**TASK OBJECTIVE:**
Output all of the entries below precisely as written.
** start of DATA LINES **
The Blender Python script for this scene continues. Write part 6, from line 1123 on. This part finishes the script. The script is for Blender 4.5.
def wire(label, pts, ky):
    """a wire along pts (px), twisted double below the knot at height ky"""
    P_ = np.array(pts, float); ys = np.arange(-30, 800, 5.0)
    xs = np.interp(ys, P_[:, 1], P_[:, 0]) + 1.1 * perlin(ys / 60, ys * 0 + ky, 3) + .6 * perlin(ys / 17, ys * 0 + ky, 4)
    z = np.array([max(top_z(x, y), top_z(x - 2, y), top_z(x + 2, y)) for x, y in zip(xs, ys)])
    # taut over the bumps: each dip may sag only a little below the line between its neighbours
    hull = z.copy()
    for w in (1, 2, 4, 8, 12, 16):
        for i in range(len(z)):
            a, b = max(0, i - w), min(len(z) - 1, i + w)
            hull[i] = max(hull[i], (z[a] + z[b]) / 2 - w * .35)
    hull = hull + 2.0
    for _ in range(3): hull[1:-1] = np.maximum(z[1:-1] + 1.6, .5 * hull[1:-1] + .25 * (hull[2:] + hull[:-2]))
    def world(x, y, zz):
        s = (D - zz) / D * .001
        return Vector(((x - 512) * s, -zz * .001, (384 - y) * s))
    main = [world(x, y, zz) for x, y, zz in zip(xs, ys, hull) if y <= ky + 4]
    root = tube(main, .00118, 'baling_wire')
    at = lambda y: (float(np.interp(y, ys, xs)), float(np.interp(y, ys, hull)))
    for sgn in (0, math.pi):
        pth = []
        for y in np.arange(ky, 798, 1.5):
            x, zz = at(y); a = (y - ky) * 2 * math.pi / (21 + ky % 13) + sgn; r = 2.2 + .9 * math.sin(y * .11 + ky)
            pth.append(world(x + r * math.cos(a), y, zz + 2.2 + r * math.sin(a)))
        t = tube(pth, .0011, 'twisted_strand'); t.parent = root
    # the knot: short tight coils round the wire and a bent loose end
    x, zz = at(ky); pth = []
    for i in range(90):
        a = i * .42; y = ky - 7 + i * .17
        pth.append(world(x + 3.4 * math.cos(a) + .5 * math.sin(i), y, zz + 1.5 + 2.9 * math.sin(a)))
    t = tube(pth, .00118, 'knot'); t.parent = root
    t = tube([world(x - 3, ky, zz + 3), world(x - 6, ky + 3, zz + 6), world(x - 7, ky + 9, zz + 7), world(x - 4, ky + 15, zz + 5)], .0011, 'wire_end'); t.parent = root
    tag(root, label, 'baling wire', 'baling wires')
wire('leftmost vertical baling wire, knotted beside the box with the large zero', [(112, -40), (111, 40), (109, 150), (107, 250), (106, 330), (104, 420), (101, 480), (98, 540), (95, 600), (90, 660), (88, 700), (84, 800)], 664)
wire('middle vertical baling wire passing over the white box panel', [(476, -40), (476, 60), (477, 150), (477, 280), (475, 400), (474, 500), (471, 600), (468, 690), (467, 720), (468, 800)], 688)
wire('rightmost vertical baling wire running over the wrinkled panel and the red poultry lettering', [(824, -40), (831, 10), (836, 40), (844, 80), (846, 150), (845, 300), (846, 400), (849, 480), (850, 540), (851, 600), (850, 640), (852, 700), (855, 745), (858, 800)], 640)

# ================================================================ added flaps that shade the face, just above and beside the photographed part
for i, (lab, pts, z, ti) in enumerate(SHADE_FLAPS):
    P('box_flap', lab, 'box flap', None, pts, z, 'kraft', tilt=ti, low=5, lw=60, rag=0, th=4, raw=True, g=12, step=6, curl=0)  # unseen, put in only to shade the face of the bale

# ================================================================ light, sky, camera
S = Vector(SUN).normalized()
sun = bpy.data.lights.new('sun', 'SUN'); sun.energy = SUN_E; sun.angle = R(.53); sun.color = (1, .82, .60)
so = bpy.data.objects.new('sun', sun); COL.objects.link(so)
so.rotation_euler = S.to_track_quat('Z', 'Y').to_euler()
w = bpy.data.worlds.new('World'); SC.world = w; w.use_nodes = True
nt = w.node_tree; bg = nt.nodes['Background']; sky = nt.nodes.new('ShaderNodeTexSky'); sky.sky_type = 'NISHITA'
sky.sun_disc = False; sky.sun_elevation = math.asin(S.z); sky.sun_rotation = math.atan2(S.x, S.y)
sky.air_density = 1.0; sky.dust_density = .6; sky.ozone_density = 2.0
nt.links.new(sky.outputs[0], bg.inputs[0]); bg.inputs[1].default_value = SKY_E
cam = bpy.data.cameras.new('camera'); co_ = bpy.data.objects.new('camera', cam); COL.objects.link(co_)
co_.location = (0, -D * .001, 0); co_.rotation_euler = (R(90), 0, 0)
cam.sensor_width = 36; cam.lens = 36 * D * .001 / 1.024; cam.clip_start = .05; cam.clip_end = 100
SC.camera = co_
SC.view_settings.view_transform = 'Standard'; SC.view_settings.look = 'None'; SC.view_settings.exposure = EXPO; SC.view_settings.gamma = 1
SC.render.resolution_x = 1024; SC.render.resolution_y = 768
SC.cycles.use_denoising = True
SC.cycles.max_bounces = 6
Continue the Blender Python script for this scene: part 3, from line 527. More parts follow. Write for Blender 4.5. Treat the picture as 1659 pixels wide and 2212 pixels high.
** end of DATA LINES **
**RESULT BELOW:**
The Blender Python script for this scene continues. Write part 6, from line 1123 on. This part finishes the script. The script is for Blender 4.5.
def wire(label, pts, ky):
    """a wire along pts (px), twisted double below the knot at height ky"""
    P_ = np.array(pts, float); ys = np.arange(-30, 800, 5.0)
    xs = np.interp(ys, P_[:, 1], P_[:, 0]) + 1.1 * perlin(ys / 60, ys * 0 + ky, 3) + .6 * perlin(ys / 17, ys * 0 + ky, 4)
    z = np.array([max(top_z(x, y), top_z(x - 2, y), top_z(x + 2, y)) for x, y in zip(xs, ys)])
    # taut over the bumps: each dip may sag only a little below the line between its neighbours
    hull = z.copy()
    for w in (1, 2, 4, 8, 12, 16):
        for i in range(len(z)):
            a, b = max(0, i - w), min(len(z) - 1, i + w)
            hull[i] = max(hull[i], (z[a] + z[b]) / 2 - w * .35)
    hull = hull + 2.0
    for _ in range(3): hull[1:-1] = np.maximum(z[1:-1] + 1.6, .5 * hull[1:-1] + .25 * (hull[2:] + hull[:-2]))
    def world(x, y, zz):
        s = (D - zz) / D * .001
        return Vector(((x - 512) * s, -zz * .001, (384 - y) * s))
    main = [world(x, y, zz) for x, y, zz in zip(xs, ys, hull) if y <= ky + 4]
    root = tube(main, .00118, 'baling_wire')
    at = lambda y: (float(np.interp(y, ys, xs)), float(np.interp(y, ys, hull)))
    for sgn in (0, math.pi):
        pth = []
        for y in np.arange(ky, 798, 1.5):
            x, zz = at(y); a = (y - ky) * 2 * math.pi / (21 + ky % 13) + sgn; r = 2.2 + .9 * math.sin(y * .11 + ky)
            pth.append(world(x + r * math.cos(a), y, zz + 2.2 + r * math.sin(a)))
        t = tube(pth, .0011, 'twisted_strand'); t.parent = root
    # the knot: short tight coils round the wire and a bent loose end
    x, zz = at(ky); pth = []
    for i in range(90):
        a = i * .42; y = ky - 7 + i * .17
        pth.append(world(x + 3.4 * math.cos(a) + .5 * math.sin(i), y, zz + 1.5 + 2.9 * math.sin(a)))
    t = tube(pth, .00118, 'knot'); t.parent = root
    t = tube([world(x - 3, ky, zz + 3), world(x - 6, ky + 3, zz + 6), world(x - 7, ky + 9, zz + 7), world(x - 4, ky + 15, zz + 5)], .0011, 'wire_end'); t.parent = root
    tag(root, label, 'baling wire', 'baling wires')
wire('leftmost vertical baling wire, knotted beside the box with the large zero', [(112, -40), (111, 40), (109, 150), (107, 250), (106, 330), (104, 420), (101, 480), (98, 540), (95, 600), (90, 660), (88, 700), (84, 800)], 664)
wire('middle vertical baling wire passing over the white box panel', [(476, -40), (476, 60), (477, 150), (477, 280), (475, 400), (474, 500), (471, 600), (468, 690), (467, 720), (468, 800)], 688)
wire('rightmost vertical baling wire running over the wrinkled panel and the red poultry lettering', [(824, -40), (831, 10), (836, 40), (844, 80), (846, 150), (845, 300), (846, 400), (849, 480), (850, 540), (851, 600), (850, 640), (852, 700), (855, 745), (858, 800)], 640)

# ================================================================ added flaps that shade the face, just above and beside the photographed part
for i, (lab, pts, z, ti) in enumerate(SHADE_FLAPS):
    P('box_flap', lab, 'box flap', None, pts, z, 'kraft', tilt=ti, low=5, lw=60, rag=0, th=4, raw=True, g=12, step=6, curl=0)  # unseen, put in only to shade the face of the bale

# ================================================================ light, sky, camera
S = Vector(SUN).normalized()
sun = bpy.data.lights.new('sun', 'SUN'); sun.energy = SUN_E; sun.angle = R(.53); sun.color = (1, .82, .60)
so = bpy.data.objects.new('sun', sun); COL.objects.link(so)
so.rotation_euler = S.to_track_quat('Z', 'Y').to_euler()
w = bpy.data.worlds.new('World'); SC.world = w; w.use_nodes = True
nt = w.node_tree; bg = nt.nodes['Background']; sky = nt.nodes.new('ShaderNodeTexSky'); sky.sky_type = 'NISHITA'
sky.sun_disc = False; sky.sun_elevation = math.asin(S.z); sky.sun_rotation = math.atan2(S.x, S.y)
sky.air_density = 1.0; sky.dust_density = .6; sky.ozone_density = 2.0
nt.links.new(sky.outputs[0], bg.inputs[0]); bg.inputs[1].default_value = SKY_E
cam = bpy.data.cameras.new('camera'); co_ = bpy.data.objects.new('camera', cam); COL.objects.link(co_)
co_.location = (0, -D * .001, 0); co_.rotation_euler = (R(90), 0, 0)
cam.sensor_width = 36; cam.lens = 36 * D * .001 / 1.024; cam.clip_start = .05; cam.clip_end = 100
SC.camera = co_
SC.view_settings.view_transform = 'Standard'; SC.view_settings.look = 'None'; SC.view_settings.exposure = EXPO; SC.view_settings.gamma = 1
SC.render.resolution_x = 1024; SC.render.resolution_y = 768
SC.cycles.use_denoising = True
SC.cycles.max_bounces = 6
Continue the Blender Python script for this scene: part 3, from line 527. More parts follow. Write for Blender 4.5. Treat the picture as 1659 pixels wide and 2212 pixels high.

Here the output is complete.